Directive >> Restate the entire listing word for word.

Source material >>

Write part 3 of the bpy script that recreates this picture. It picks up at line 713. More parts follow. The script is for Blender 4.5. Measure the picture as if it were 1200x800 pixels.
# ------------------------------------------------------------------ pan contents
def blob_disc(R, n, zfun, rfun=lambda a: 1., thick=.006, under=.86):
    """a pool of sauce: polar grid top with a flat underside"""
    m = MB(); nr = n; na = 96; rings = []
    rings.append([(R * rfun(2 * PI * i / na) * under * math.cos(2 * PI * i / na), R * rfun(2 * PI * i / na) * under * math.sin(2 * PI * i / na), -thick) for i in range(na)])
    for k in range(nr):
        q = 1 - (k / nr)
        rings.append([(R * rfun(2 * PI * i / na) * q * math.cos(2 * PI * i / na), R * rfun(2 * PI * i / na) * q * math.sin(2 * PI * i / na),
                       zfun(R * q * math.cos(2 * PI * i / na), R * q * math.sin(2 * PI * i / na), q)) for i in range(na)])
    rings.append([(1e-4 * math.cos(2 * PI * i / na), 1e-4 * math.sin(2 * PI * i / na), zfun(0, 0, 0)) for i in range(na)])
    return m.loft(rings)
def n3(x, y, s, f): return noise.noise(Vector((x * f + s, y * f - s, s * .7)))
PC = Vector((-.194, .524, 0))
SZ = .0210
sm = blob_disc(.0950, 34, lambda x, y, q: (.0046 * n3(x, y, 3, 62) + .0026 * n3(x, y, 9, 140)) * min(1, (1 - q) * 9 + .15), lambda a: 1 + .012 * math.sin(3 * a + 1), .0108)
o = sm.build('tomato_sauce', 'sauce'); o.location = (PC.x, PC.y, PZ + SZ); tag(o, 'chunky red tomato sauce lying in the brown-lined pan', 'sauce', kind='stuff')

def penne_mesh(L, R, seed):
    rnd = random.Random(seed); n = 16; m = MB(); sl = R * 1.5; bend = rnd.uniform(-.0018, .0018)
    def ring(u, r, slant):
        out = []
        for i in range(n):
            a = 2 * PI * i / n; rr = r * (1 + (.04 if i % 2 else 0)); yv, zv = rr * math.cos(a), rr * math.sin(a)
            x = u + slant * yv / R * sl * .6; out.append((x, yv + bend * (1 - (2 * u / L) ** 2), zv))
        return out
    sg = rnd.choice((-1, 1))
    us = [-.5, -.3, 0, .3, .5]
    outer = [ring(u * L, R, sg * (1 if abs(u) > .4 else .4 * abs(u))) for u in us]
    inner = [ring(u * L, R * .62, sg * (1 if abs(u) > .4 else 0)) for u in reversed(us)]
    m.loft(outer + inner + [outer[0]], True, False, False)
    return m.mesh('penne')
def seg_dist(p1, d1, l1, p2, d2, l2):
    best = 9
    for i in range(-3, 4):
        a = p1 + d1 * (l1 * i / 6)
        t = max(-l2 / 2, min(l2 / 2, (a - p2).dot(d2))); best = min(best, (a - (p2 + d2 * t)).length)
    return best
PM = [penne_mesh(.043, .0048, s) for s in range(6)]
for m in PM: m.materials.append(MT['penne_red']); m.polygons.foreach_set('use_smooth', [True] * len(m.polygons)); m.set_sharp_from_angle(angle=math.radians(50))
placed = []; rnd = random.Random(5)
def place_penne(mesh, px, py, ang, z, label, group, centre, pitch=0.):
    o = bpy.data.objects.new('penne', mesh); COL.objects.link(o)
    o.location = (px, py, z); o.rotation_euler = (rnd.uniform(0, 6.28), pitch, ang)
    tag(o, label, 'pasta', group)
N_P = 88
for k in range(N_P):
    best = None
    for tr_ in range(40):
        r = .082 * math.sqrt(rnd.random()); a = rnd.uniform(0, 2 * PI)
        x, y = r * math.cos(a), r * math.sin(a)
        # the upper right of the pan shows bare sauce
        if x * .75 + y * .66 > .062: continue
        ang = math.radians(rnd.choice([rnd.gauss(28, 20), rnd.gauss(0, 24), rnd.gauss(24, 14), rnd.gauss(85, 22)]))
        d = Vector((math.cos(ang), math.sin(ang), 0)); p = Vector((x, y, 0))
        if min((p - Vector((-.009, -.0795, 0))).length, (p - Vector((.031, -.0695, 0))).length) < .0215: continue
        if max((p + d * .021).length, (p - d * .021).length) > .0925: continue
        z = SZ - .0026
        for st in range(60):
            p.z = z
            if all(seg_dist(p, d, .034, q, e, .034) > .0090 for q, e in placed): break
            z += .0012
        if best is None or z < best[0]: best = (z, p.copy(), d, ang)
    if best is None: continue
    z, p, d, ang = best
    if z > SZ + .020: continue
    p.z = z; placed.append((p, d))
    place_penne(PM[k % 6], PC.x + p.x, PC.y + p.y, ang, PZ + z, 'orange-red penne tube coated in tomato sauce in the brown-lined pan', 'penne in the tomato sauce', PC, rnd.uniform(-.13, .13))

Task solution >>
Write part 3 of the bpy script that recreates this picture. It picks up at line 713. More parts follow. The script is for Blender 4.5. Measure the picture as if it were 1200x800 pixels.
# ------------------------------------------------------------------ pan contents
def blob_disc(R, n, zfun, rfun=lambda a: 1., thick=.006, under=.86):
    """a pool of sauce: polar grid top with a flat underside"""
    m = MB(); nr = n; na = 96; rings = []
    rings.append([(R * rfun(2 * PI * i / na) * under * math.cos(2 * PI * i / na), R * rfun(2 * PI * i / na) * under * math.sin(2 * PI * i / na), -thick) for i in range(na)])
    for k in range(nr):
        q = 1 - (k / nr)
        rings.append([(R * rfun(2 * PI * i / na) * q * math.cos(2 * PI * i / na), R * rfun(2 * PI * i / na) * q * math.sin(2 * PI * i / na),
                       zfun(R * q * math.cos(2 * PI * i / na), R * q * math.sin(2 * PI * i / na), q)) for i in range(na)])
    rings.append([(1e-4 * math.cos(2 * PI * i / na), 1e-4 * math.sin(2 * PI * i / na), zfun(0, 0, 0)) for i in range(na)])
    return m.loft(rings)
def n3(x, y, s, f): return noise.noise(Vector((x * f + s, y * f - s, s * .7)))
PC = Vector((-.194, .524, 0))
SZ = .0210
sm = blob_disc(.0950, 34, lambda x, y, q: (.0046 * n3(x, y, 3, 62) + .0026 * n3(x, y, 9, 140)) * min(1, (1 - q) * 9 + .15), lambda a: 1 + .012 * math.sin(3 * a + 1), .0108)
o = sm.build('tomato_sauce', 'sauce'); o.location = (PC.x, PC.y, PZ + SZ); tag(o, 'chunky red tomato sauce lying in the brown-lined pan', 'sauce', kind='stuff')

def penne_mesh(L, R, seed):
    rnd = random.Random(seed); n = 16; m = MB(); sl = R * 1.5; bend = rnd.uniform(-.0018, .0018)
    def ring(u, r, slant):
        out = []
        for i in range(n):
            a = 2 * PI * i / n; rr = r * (1 + (.04 if i % 2 else 0)); yv, zv = rr * math.cos(a), rr * math.sin(a)
            x = u + slant * yv / R * sl * .6; out.append((x, yv + bend * (1 - (2 * u / L) ** 2), zv))
        return out
    sg = rnd.choice((-1, 1))
    us = [-.5, -.3, 0, .3, .5]
    outer = [ring(u * L, R, sg * (1 if abs(u) > .4 else .4 * abs(u))) for u in us]
    inner = [ring(u * L, R * .62, sg * (1 if abs(u) > .4 else 0)) for u in reversed(us)]
    m.loft(outer + inner + [outer[0]], True, False, False)
    return m.mesh('penne')
def seg_dist(p1, d1, l1, p2, d2, l2):
    best = 9
    for i in range(-3, 4):
        a = p1 + d1 * (l1 * i / 6)
        t = max(-l2 / 2, min(l2 / 2, (a - p2).dot(d2))); best = min(best, (a - (p2 + d2 * t)).length)
    return best
PM = [penne_mesh(.043, .0048, s) for s in range(6)]
for m in PM: m.materials.append(MT['penne_red']); m.polygons.foreach_set('use_smooth', [True] * len(m.polygons)); m.set_sharp_from_angle(angle=math.radians(50))
placed = []; rnd = random.Random(5)
def place_penne(mesh, px, py, ang, z, label, group, centre, pitch=0.):
    o = bpy.data.objects.new('penne', mesh); COL.objects.link(o)
    o.location = (px, py, z); o.rotation_euler = (rnd.uniform(0, 6.28), pitch, ang)
    tag(o, label, 'pasta', group)
N_P = 88
for k in range(N_P):
    best = None
    for tr_ in range(40):
        r = .082 * math.sqrt(rnd.random()); a = rnd.uniform(0, 2 * PI)
        x, y = r * math.cos(a), r * math.sin(a)
        # the upper right of the pan shows bare sauce
        if x * .75 + y * .66 > .062: continue
        ang = math.radians(rnd.choice([rnd.gauss(28, 20), rnd.gauss(0, 24), rnd.gauss(24, 14), rnd.gauss(85, 22)]))
        d = Vector((math.cos(ang), math.sin(ang), 0)); p = Vector((x, y, 0))
        if min((p - Vector((-.009, -.0795, 0))).length, (p - Vector((.031, -.0695, 0))).length) < .0215: continue
        if max((p + d * .021).length, (p - d * .021).length) > .0925: continue
        z = SZ - .0026
        for st in range(60):
            p.z = z
            if all(seg_dist(p, d, .034, q, e, .034) > .0090 for q, e in placed): break
            z += .0012
        if best is None or z < best[0]: best = (z, p.copy(), d, ang)
    if best is None: continue
    z, p, d, ang = best
    if z > SZ + .020: continue
    p.z = z; placed.append((p, d))
    place_penne(PM[k % 6], PC.x + p.x, PC.y + p.y, ang, PZ + z, 'orange-red penne tube coated in tomato sauce in the brown-lined pan', 'penne in the tomato sauce', PC, rnd.uniform(-.13, .13))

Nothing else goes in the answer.